As Throsby waded through the stream of anguish, the unfolding tragedy at Kew TGS – Trinity Grammar School’s “Haircutgate” – the hilarity of it all was past endurance.
In this leafy walled garden of Melburnian affluence, a trite playground drama delivered (to the chagrin of the dramatic arts staff) real passion, hurt, and anger with the intensity of a US school shooting, visiting unwonted emotional violence upon participants, victims, and innocent bystanders.
A conflagration of protests, sackings, resignations, mass meetings, mini royal commissions – even a Getup campaign – arose when a student was cruelly cut down before his incredulous school chums… by the vindictive scissors of a “beloved” deputy principal.
His hair was too long for the school photograph.
Before taking too great an offence at Throsby’s imputation (to use an au courant word) this is not the sniping of some sniggering public school ingrate.
Throsby is a proud graduate of one of Australia’s elite secondary schools – one founded for free public attendance several decades before those craven hives of nouveau riche offspring were, established by pious aristocrats to spite the fledgling commonwealth’s égalité. Thros’s devoted partner and lifelong BFF was a private school teacher who dealt with many an entitled little Toff.
So there.
When 30-year TGS veteran deputy head Rohan Brown chose, as he occasionally had, to trim a young scruffy’s moptop for class photo-op, his consequent sacking unleashed a tempest of pent-up indignation of such fervour it must have been unhealthily dammed within alumnus' proud chests during the entirety of the school’s wabbit subsistence by an implanted staidness of Grammarian holistic tutelage.
It was as though the nearby pending Batman federal by-election – giving all those yuppies and commoners a free public brawl – triggered the ex-students beyond their collective last straw.
The parents complained. Brown was sacked, students rebelled, public met, lawyers engaged, media swarmed. School Council members resigned, the headmaster besieged. The press reported, cruelly.
Old Trinity Grammarians Association donned button-bursting gold and green school blazers in a show of support while students swapped blazers for civvies or wore brown armbands. A rumour said that some students had no casual clothing, therefore pyjamas, believing being out of uniform (but, phew! not in bed) showed anti-establishment tendencies. Maybe that was made up.

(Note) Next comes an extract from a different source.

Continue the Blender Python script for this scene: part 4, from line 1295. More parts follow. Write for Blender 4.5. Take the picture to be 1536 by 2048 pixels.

Most unfair of all, the student, whose hair Brown cut, reportedly took schoolyard censure for getting him sacked. Not cool, lads.
Thros pondered the agreeable spectacle of these upstanding folk, salt of the upper crust, citizens of Elysium and their defiant offspring, behaving as they always wanted to. Just like public school bogans.
Former Grammarians had been grumbling for years that TGS was taking a nasty veer towards being a, well, an elite private school. A distasteful proneness to “focus on things like buildings, fundraising, marketing, ATAR excellence, Cambridge schooling program, etc.”
They also declared that the school – which charges over $30,000 fees – should not be run like a business and should continue “the holistic development of each student – spiritually, emotionally, intellectually, physically, socially, and morally”.
Dare one suggest this demonstrates, with painful irony, that TGS failed to prepare those guileless former students for the real world?